KBSでの学びは、入学前のプラン通りでしたか?

 どちらもありますね。
 まず、想定通りだった点として、既存の枠を超えた学びが得られたことが挙げられます。特に、知識の拡張という面では、理論を探求してきた教授陣の講義を通じて、知っているつもりになっていた知識の本質的な深堀りや、足りていなかった論点の幅の補強ができた事が大きな学びとなりました。また、多様なバックグラウンドを持つ学生たちとの交流を通じて、多角的な視点に触れる機会も得られました。これにより、自分自身の思考の癖や、当たり前だと考えていた知識を改めて問い直すことができ、本質を追求するきっかけになったと感じています。

 一方で、予想外だった点もあります。
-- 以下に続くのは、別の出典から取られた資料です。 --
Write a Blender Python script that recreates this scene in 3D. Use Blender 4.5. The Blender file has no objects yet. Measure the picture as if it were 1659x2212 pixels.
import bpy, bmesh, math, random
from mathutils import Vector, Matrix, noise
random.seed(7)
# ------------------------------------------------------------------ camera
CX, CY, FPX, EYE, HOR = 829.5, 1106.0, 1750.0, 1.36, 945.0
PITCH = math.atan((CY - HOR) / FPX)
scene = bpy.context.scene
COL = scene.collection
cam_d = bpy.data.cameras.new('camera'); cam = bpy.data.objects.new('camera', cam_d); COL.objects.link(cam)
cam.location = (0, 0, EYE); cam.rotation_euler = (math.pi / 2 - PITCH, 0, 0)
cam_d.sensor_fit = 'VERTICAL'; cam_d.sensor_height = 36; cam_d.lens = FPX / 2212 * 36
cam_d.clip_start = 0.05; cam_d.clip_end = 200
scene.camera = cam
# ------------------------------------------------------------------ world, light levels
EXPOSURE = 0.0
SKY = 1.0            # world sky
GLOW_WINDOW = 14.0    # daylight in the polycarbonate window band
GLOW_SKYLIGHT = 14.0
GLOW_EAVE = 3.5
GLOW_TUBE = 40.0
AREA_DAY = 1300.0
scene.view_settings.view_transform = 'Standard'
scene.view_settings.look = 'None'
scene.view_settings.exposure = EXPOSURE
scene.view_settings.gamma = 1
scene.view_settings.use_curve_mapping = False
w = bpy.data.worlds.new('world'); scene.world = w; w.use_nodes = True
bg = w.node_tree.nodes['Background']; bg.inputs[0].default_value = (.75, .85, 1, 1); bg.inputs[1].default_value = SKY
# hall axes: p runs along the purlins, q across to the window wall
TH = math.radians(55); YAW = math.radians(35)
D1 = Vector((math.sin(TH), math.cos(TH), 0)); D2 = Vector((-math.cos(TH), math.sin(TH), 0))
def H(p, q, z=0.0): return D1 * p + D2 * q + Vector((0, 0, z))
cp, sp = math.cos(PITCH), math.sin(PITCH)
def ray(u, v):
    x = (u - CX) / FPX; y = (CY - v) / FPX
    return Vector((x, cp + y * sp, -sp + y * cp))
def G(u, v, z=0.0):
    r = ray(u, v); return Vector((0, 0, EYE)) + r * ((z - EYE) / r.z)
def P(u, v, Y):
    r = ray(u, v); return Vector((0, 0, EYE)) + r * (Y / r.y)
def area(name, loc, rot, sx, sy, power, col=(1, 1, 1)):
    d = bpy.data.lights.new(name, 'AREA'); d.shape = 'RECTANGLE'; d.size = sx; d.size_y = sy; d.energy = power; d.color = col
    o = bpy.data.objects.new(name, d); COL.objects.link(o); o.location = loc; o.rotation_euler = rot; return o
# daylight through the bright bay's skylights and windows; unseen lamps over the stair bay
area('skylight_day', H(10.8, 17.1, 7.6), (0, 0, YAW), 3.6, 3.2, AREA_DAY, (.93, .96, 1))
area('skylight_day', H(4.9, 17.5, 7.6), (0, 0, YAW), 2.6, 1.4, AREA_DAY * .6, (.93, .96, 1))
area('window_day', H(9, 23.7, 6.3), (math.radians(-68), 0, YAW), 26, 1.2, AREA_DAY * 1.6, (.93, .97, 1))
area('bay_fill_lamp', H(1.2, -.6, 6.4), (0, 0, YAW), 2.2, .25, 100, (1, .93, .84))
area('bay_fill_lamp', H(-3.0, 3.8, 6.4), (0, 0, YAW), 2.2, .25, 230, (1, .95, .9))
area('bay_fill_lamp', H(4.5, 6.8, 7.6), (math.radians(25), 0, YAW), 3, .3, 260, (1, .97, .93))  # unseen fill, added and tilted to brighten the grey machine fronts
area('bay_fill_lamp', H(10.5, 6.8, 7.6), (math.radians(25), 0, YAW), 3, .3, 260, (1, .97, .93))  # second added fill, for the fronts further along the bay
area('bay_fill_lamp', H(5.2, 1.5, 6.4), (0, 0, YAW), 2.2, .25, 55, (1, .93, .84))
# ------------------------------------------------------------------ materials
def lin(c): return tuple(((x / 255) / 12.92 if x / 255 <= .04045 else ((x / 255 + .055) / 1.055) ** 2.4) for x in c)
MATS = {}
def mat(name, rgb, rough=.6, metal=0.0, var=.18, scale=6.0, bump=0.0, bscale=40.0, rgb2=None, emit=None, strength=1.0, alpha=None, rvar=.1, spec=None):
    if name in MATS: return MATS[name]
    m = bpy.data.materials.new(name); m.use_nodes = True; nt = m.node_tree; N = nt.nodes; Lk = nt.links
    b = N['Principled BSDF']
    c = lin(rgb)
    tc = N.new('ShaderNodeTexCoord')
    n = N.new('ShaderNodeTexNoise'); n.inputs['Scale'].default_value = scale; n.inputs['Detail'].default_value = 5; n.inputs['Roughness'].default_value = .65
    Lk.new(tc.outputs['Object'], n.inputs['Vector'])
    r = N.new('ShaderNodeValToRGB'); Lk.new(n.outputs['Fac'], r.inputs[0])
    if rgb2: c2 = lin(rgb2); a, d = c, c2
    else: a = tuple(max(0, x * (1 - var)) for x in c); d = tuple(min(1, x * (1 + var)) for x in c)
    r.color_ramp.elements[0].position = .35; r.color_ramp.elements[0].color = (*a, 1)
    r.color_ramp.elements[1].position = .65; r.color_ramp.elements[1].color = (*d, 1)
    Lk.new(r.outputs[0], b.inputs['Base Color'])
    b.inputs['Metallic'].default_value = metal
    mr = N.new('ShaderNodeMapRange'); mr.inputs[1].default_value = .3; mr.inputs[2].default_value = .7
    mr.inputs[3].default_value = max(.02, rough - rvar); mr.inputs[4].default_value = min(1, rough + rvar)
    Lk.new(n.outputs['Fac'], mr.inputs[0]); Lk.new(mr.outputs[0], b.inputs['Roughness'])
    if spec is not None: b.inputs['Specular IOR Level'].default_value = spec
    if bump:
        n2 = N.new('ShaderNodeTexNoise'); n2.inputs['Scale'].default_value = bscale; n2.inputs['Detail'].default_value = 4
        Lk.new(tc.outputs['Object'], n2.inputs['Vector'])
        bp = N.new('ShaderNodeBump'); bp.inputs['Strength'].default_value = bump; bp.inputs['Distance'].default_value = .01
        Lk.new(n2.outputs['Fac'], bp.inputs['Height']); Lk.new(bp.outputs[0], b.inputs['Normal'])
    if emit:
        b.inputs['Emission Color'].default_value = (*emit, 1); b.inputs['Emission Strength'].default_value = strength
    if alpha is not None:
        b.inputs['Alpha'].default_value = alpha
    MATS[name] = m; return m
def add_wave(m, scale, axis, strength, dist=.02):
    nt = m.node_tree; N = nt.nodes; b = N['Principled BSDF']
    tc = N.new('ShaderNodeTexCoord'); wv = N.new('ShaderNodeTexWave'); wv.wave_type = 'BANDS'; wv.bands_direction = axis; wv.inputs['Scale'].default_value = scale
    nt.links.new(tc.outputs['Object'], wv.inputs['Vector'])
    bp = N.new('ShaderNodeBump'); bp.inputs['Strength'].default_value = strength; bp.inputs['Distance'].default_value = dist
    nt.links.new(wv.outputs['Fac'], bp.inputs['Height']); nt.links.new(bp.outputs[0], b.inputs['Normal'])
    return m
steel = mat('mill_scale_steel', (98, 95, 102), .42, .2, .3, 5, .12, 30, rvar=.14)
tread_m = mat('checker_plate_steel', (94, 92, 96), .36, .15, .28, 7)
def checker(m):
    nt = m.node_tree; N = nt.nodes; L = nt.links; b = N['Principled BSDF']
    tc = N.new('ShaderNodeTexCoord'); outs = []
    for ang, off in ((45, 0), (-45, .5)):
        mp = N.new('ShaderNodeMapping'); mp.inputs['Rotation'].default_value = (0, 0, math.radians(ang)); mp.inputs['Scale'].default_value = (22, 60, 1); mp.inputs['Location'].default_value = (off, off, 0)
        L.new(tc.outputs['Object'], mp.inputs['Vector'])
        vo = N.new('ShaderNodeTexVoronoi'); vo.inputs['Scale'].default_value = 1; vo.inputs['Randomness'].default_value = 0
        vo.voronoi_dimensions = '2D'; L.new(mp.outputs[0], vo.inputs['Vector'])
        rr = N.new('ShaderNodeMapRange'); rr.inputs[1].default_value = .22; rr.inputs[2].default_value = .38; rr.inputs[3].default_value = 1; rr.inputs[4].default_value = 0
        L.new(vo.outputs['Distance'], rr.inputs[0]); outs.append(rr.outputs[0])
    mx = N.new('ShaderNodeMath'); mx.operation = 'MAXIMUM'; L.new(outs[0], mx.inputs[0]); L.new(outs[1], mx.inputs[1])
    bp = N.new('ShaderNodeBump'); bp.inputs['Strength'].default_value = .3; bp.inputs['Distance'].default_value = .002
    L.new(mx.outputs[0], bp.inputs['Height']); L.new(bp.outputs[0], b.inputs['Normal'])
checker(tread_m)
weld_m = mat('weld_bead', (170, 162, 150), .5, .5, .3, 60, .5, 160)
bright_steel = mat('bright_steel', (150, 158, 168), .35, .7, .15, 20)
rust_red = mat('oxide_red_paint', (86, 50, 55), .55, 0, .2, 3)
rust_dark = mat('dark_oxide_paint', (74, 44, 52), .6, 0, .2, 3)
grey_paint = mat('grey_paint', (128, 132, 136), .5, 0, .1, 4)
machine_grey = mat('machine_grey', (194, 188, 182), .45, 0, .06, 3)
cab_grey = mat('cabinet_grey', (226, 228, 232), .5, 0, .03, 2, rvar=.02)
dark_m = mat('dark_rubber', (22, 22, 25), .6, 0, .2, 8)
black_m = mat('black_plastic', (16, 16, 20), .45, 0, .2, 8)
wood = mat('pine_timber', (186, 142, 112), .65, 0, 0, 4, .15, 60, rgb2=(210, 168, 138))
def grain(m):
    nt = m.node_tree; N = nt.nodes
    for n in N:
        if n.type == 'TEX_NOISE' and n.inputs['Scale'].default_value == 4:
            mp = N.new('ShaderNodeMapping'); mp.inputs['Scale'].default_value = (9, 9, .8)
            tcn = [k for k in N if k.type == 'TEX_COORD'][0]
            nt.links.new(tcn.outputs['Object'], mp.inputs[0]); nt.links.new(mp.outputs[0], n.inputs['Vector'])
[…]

入学前は、実務を通じて得た知見を補強し、企業が抱える課題を解決する能力を高めることを目標としていました。しかし、講義を通じて幅広いテーマに触れるうちに、個社単位の課題を超えて、産業全体の問題解決や国単位でのマクロな政策に関心を持つようになりました。
 実務では、個社単位でコントロール可能な問題に取り組む一方、業界全体の市場構造や規制、慣習が変わらなければ解決できない問題が多く存在していることを理解していました。しかし、現場ではスピード感が求められるため、目の前のアプローチ可能な課題に集中せざるを得ない状況が続いていました。現在、KBSでのケースメソッドを通じて、社会や業界全体の課題にも向き合う機会を得ています。それらをどのように解決するかを突き詰めて考えるうちに、自分の興味が次第に広がり、経済学と経営学を組み合わせたアプローチに大きな可能性を感じるようになりました。この視点をさらに深め、研究してみたいと考えています。

実務から離れると思いもよらない発見がありますよね。ここまでの1年で、印象に残った授業や先生はいますか?

 経済学の後藤先生の授業が印象的でした。後藤先生の授業は正解を一つに定めず、学生の意見を引き出しながら理論を構築していくスタイルが特徴的です。講義はアセモグル氏の経済学のテキストに沿って展開され、毎回の予習では、「日本の貧困の現状と対策について考えてください」など、シンプルで誰にでも考えられる問いが出題されます。
 そのシンプルな問いを経済学の理論を活用して深く考えた上で講義に臨むのですが、発言の際に理解を深めるためにあえて例外や反論を投げかけてみても、先生から圧倒的な知識量と論理的に納得のいくフィードバックをいただけるので、私自身、学生という立場を使って全力でぶつかり稽古をさせていただきつつ、毎回の授業で感銘を受けていました。(笑)

 

最後になりますが、MBAで今後どのような力をつけていきたいですか?

 大きく2つ考えています。
 1つ目は、ミクロとマクロを繋げる思考力・分析力をこれまで以上に磨く事です。
企業単位の課題解決にとどまらず、業界全体や社会全体の構造を理解し、そこで生じる問題へアプローチする力を一層高めたいと考えています。コンサルタント時代は個社対応が中心でしたが、KBSを通じて経済学や産業構造の分析など、より体系的・俯瞰的な視点を深める事ができました。今後は規制や慣習、マクロ政策なども視野に入れた戦略策定・実行へと広げていきたいです。
 2つ目に、新たな価値創出への研究心を深めたいと思っています。
 経済学と経営学を組み合わせたアプローチに可能性を感じており、理論の理解だけでなく、社会や業界を変える具体的なアイデアに落とし込むところまで追求したいと思っています。
 KBSで学んだ知見は、産業構造や政策を踏まえた問題解決を深めるうえで大きな役割を果たしており、自身の探究心をさらに高めてくれると感じています。今後も研究志向を持続しながら、学びをビジネスや社会の課題解決へと繋げていきたいと思います。
そして、最終的には、実務で培ってきた経験を土台としながら、産業や社会が抱える大きな問題にまで働きかけられる力を身につけたいと考えています。

実務経験を通じた貴重なお話を聞かせていただき、ありがとうございました。

*本記事は、慶應義塾ビジネススクール学生により、M47期広報委員会独自タスクである
<ビジネススクール連載 〇〇に聞く>の一環で企画、作成された。